A quick glance at a portrait photograph is, apparently, all an off-the-shelf AI tool needs to detect a person’s sexual orientation, and potentially even, political affiliation. Sieving through tens of thousands of images has taught machine learning to be 91% accurate in its detection of homosexual men, and 83% of women.
Circulating around the web for its highly controversial and possibly dangerous consequences is a recently published study by The Journal of Personality and Social Psychology that revealed machine learning can detect sexual orientation with high accuracy and speed. Stanford University researchers Yilun Wang and Michal Kosinski led the development of this study. Interestingly, Kosinski is also an advisor for the Israeli company Faception, currently developing ‘facial personality profiling’ for the improvement of “public safety, communications, decision-making and experiences” as the company describes it.
With this study, Kosinski and Yilun claim that “faces contain much more information about sexual orientation than can be perceived and interpreted by the human brain”. The research, titled ‘Deep neural networks are more accurate than humans at detecting sexual orientation from faces’, used over 30,000 images from US dating websites with a specific agenda of creating “links between characteristics and facial features that might be missed or misinterpreted by the human brain”.
Yet amidst the cloud of blurred moral judgements behind this research, is the fact that basically any abstract can be ‘predicted’ by machine learning given it has been fed sufficient background data, often subjective to its research purposes. What shouldn’t be overlooked however, is why facial personality profiling tools are being tested and developed without a consensus from international human rights organisations, or even on a more micro level, national law.

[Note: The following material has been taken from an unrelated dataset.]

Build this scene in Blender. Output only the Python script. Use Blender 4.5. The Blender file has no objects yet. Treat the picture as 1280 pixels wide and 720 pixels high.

There seems to be little boundaries built in the collection of personal data for the sake of ‘security’. And here, while the researches have been able to liken the tone of their findings to that of Frankenstein’s inventor as they claim “given that companies and governments are increasingly using computer vision algorithms to detect people’s intimate traits, our findings expose a threat to the privacy and safety of gay men and women”, the very negligence of the paper’s publishing proves the care with which potentially dangerous studies are dealt with has been absent from the scientific community.
What concerns me most with this study isn’t its accuracy, or lack thereof; or its potential bias (only white persons were considered for it). What is particularly alarming is the planting and spreading of such fears and ideas, on a global scale. With homosexuality still considered a crime worthy of death penalty in many countries, there is a profound responsibility attached to the public publishing of studies such as this.
Within hours the paper made headlines across international news outlets, transforming an otherwise inconceivable AI programme into a tangible, accessible tool in the minds and consciousness of the mass.